_DATA SHOWN_:
⁂

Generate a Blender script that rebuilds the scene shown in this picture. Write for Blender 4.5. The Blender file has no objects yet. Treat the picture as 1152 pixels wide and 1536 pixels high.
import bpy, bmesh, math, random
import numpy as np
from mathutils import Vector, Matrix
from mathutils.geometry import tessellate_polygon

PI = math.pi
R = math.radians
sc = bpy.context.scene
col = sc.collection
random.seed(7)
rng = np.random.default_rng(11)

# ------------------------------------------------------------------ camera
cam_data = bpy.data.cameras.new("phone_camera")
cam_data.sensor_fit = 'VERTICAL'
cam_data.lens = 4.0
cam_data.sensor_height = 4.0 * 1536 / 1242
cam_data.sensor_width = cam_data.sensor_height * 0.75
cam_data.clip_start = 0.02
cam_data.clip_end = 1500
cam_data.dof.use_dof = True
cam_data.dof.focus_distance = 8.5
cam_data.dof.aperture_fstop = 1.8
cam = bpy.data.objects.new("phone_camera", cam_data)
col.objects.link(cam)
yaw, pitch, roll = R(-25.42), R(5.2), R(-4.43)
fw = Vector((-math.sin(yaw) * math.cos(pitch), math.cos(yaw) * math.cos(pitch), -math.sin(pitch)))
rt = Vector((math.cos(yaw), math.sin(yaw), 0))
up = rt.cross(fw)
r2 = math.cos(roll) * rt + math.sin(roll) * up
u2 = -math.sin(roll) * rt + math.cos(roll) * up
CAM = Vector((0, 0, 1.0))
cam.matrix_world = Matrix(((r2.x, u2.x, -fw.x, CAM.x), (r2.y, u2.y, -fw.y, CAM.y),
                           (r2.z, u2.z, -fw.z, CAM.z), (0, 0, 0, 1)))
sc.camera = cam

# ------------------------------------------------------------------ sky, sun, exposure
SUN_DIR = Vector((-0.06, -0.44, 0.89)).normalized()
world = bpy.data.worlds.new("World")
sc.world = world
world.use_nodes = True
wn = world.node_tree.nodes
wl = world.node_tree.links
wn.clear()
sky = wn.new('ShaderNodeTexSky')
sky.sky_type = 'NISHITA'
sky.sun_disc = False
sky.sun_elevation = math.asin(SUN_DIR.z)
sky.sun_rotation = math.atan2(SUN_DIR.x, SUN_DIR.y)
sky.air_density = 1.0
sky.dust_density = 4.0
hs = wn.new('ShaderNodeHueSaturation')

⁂

_WRITTEN PROBLEM_: Using the material above, quote the first line and each line after it, stopping at and including the line that holds "from mathutils.geometry import".

_TASK OUTPUT_:
Generate a Blender script that rebuilds the scene shown in this picture. Write for Blender 4.5. The Blender file has no objects yet. Treat the picture as 1152 pixels wide and 1536 pixels high.
import bpy, bmesh, math, random
import numpy as np
from mathutils import Vector, Matrix
from mathutils.geometry import tessellate_polygon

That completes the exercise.